■ Data rows ■
⟨

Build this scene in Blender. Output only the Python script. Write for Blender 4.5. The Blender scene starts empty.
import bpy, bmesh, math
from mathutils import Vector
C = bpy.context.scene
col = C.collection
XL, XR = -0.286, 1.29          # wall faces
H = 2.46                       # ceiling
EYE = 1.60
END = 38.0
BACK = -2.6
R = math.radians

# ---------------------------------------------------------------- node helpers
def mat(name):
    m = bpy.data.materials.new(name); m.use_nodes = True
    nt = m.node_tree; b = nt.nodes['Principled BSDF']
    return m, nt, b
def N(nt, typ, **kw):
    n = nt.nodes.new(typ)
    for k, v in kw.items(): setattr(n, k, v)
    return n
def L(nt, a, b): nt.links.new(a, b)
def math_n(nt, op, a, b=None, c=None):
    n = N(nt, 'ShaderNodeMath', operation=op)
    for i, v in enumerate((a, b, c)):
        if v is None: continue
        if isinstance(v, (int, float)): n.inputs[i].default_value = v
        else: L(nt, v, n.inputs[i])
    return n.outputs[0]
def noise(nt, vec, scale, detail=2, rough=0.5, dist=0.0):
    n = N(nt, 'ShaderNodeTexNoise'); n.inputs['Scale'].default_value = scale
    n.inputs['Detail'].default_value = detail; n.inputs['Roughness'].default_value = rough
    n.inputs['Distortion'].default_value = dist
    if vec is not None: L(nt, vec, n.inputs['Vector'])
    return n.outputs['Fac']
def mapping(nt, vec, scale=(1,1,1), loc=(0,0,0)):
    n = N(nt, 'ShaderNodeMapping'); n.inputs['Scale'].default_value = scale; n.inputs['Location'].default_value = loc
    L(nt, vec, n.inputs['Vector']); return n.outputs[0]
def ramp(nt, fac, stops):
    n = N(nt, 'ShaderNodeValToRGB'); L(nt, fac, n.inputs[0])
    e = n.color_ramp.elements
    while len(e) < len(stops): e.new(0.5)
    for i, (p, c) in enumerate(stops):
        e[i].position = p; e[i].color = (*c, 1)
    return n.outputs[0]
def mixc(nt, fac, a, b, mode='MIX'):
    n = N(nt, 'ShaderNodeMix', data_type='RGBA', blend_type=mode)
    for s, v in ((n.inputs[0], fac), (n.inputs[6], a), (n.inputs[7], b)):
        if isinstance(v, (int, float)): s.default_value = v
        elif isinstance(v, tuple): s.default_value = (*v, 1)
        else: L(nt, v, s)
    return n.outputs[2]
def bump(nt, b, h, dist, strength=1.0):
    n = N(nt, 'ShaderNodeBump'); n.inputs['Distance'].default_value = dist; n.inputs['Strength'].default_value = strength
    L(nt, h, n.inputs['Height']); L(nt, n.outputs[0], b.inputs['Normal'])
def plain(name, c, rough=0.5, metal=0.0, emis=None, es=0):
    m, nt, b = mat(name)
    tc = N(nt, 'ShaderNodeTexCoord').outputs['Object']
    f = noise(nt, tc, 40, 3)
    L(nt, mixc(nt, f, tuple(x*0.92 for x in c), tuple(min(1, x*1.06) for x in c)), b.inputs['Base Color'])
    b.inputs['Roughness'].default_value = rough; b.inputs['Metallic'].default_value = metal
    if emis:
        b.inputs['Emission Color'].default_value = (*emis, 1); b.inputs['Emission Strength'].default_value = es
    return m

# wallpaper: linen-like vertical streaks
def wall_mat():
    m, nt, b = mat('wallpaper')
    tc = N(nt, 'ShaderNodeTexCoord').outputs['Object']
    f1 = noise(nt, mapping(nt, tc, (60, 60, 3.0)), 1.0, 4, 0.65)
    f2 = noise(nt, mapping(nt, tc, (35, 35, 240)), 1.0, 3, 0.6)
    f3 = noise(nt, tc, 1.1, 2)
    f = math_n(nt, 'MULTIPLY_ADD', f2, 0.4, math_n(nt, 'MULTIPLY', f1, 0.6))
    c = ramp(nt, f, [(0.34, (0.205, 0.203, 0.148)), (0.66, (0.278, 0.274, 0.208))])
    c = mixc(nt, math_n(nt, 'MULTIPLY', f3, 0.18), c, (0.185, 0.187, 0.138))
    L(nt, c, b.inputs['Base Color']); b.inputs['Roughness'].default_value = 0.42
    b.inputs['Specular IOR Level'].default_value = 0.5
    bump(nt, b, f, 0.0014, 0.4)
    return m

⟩
⟨

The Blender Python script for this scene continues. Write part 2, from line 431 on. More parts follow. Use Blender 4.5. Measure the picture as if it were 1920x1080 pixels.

⟩
⟨

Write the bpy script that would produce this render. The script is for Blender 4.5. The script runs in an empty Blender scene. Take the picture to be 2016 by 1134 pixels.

⟩

■ What the exercise asks ■
Extract from the listing above the lines between the line containing "Build this scene" and the line containing "R = math.radians", keeping both of those lines. Output nothing else.

■ Correct output ■
Build this scene in Blender. Output only the Python script. Write for Blender 4.5. The Blender scene starts empty.
import bpy, bmesh, math
from mathutils import Vector
C = bpy.context.scene
col = C.collection
XL, XR = -0.286, 1.29          # wall faces
H = 2.46                       # ceiling
EYE = 1.60
END = 38.0
BACK = -2.6
R = math.radians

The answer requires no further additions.